In summary, this law says that goods must:

  • fit the description given to them;
  • be of satisfactory quality;
  • be fit for their purpose;
  • match any sample you were shown; and
  • come with adequate installation or self-assembly instructions (if needed).

It is the responsibility of the shop or company that sold the goods to you (the retailer) to keep this law . This includes:

  • market stalls;
  • mail-order companies; and
  • websites.

You have the same rights to a refund, replacement or repair with items that you buy in a sale, as you do with non-sale items.

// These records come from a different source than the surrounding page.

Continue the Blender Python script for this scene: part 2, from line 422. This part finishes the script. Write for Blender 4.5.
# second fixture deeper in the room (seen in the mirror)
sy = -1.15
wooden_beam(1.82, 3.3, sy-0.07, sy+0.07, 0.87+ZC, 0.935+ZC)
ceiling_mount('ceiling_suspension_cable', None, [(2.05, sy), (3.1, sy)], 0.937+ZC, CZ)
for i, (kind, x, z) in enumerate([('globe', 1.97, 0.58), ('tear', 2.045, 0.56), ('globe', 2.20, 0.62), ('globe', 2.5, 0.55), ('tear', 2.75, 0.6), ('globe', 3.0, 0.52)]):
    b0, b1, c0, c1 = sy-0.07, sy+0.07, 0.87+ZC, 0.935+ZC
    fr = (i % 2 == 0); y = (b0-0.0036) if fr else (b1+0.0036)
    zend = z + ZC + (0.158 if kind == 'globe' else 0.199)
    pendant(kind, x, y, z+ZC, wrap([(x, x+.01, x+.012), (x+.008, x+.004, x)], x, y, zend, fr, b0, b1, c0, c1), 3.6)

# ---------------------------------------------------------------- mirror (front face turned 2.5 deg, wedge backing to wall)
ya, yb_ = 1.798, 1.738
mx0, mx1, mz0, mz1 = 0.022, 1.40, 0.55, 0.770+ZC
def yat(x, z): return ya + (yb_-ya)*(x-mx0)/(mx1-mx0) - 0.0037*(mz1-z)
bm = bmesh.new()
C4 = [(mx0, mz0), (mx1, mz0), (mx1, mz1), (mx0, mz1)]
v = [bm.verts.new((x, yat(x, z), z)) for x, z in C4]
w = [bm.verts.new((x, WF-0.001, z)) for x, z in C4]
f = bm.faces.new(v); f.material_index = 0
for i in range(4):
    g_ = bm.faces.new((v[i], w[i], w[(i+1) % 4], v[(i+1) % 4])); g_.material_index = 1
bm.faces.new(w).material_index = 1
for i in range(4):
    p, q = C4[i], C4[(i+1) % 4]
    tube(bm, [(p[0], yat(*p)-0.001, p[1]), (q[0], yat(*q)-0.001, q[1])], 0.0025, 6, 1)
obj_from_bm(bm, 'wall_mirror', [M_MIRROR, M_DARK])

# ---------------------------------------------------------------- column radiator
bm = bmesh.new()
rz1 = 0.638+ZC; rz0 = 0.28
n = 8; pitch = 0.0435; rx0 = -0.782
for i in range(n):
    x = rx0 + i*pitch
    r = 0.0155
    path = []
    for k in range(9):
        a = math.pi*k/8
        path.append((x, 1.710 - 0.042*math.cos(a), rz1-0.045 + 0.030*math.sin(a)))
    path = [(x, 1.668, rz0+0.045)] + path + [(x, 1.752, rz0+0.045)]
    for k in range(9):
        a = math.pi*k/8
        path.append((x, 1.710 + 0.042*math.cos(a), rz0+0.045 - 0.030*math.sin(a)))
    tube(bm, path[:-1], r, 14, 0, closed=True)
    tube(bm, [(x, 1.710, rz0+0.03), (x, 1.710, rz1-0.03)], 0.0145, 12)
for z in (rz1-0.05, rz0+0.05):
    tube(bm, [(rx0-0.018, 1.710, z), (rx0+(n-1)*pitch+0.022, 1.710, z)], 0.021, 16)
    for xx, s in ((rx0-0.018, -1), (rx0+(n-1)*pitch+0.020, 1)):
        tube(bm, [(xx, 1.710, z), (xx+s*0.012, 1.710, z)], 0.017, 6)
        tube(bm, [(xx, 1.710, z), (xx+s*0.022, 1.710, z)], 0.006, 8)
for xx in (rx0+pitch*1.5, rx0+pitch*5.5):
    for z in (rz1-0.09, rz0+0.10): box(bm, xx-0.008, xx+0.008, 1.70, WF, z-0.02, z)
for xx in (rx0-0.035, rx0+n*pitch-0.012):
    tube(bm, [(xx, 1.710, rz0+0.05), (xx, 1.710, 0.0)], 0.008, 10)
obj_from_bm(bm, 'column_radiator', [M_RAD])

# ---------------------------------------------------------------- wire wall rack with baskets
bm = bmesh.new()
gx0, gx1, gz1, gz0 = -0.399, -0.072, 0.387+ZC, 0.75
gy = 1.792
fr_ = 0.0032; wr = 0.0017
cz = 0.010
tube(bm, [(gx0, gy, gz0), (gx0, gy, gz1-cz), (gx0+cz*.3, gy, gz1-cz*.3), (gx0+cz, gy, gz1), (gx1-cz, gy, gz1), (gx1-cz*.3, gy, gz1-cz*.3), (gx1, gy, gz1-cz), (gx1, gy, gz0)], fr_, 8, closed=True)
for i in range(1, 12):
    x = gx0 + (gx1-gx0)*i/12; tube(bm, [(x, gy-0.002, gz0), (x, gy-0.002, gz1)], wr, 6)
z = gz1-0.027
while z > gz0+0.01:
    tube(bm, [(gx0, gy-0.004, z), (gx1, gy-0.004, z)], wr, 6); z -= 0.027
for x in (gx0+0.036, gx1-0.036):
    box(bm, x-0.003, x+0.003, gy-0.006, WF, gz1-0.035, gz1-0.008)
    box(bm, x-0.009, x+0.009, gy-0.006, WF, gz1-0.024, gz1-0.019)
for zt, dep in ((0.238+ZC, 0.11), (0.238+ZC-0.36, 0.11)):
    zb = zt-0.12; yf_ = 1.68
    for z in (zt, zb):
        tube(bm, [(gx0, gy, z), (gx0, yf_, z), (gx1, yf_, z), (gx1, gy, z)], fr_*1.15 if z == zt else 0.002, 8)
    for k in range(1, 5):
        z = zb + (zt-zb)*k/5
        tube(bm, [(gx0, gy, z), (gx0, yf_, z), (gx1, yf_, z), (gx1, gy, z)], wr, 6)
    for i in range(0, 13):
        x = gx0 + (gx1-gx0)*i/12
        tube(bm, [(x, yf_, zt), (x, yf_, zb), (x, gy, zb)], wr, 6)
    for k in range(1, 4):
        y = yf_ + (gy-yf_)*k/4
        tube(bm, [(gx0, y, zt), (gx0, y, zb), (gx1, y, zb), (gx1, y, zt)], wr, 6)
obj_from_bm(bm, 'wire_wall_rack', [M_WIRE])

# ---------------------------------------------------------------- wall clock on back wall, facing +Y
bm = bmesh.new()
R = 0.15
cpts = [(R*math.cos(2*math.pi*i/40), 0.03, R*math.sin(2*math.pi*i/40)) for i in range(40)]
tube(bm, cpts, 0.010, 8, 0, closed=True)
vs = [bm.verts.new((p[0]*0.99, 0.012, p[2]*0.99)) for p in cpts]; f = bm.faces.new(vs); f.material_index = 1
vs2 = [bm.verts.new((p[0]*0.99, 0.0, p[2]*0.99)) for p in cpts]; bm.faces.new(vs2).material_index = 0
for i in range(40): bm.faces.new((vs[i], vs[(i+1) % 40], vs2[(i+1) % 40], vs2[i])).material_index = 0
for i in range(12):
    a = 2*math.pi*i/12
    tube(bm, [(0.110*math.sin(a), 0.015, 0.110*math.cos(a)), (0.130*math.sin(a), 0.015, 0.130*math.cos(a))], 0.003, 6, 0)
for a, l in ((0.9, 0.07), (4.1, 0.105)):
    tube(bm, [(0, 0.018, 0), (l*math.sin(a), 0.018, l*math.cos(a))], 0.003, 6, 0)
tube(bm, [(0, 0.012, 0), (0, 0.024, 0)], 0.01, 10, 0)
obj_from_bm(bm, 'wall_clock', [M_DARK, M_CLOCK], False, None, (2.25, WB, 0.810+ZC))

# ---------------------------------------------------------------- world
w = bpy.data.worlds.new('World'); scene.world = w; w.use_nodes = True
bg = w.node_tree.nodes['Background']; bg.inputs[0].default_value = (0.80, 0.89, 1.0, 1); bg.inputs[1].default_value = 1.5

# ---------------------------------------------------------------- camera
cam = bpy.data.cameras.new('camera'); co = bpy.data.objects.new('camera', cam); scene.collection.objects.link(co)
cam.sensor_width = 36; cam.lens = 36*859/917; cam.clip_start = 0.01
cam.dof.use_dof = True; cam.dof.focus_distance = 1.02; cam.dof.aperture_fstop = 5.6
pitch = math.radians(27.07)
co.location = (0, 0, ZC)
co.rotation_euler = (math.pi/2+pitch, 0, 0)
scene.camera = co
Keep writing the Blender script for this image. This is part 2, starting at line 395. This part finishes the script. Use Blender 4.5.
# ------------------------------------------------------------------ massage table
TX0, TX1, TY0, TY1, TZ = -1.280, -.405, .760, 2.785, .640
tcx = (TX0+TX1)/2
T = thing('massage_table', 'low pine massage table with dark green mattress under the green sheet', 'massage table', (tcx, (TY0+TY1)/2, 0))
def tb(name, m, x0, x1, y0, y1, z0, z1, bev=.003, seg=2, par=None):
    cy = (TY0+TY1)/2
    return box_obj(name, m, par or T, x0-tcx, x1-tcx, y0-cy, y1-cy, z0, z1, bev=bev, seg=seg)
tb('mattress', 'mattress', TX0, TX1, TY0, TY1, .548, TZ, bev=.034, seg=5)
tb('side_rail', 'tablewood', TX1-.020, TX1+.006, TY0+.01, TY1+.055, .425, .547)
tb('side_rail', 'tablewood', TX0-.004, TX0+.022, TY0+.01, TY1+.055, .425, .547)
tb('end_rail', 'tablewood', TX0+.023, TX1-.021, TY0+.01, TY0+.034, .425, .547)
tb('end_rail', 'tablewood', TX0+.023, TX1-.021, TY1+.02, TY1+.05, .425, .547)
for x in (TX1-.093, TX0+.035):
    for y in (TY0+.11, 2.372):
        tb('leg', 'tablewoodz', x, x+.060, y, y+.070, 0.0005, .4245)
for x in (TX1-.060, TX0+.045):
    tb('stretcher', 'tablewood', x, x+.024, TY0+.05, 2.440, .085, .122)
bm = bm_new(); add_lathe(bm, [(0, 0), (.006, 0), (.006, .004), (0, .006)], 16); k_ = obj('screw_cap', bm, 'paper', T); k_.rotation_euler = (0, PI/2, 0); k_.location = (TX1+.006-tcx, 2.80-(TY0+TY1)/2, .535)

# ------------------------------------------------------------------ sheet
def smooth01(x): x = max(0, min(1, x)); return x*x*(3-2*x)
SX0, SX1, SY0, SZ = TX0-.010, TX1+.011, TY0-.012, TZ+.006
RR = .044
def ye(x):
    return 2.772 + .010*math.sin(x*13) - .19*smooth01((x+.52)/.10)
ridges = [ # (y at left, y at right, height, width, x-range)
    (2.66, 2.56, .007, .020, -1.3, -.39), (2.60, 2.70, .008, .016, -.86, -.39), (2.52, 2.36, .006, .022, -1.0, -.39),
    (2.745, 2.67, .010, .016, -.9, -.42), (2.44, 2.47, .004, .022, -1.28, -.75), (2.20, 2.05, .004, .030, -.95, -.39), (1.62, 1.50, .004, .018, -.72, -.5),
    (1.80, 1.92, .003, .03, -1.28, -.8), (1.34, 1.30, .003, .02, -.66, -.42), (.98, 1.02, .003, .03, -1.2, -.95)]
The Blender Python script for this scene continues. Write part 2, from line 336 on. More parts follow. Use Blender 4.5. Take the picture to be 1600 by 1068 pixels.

However, if the goods were reduced because of a fault that should have been obvious to you in the shop, or was pointed out to you, you won’t have these rights.


Problems with Services

If you have a problem with a service, you should first complain to the service provider or company involved. It is best to put your complaint in writing and to be clear about what you want them to do about it.

Examples of complaints you might have include:

  • work that has not been done properly or left unfinished
  • inconvenience caused during the service
  • poor quality work
  • work that was not completed on time

If someone supplies you with a service, you have rights under the Supply of Goods and Services Act 1982, which has been strengthened by the Sale and Supply of Goods Act 1994.

In summary, this law says that a service provider must:

  • carry out the service with reasonable skill and care;
  • complete it within a reasonable time;
  • make a reasonable charge for the service; and
  • use materials which are of satisfactory quality and fit for the purpose.

Protection for Credit Card Purchases

Section 75′ of the Consumer Credit Act means your credit card must protect anything you buy for more than £100 for free, so if there’s a problem or the company ceases trading, you can still get your money back. Section 75 doesn’t apply to debit cards, or purchases on either debit or credit cards that are under £100.

For purchases under £100 there is a scheme known as Chargeback, which is part of banks’ and card companies’ internal rules and not a legal requirement. Chargeback also gives you a chance of getting your money back from your bank if you bought faulty goods, a service wasn’t provided, or the company you bought something from went bust and your goods weren’t delivered.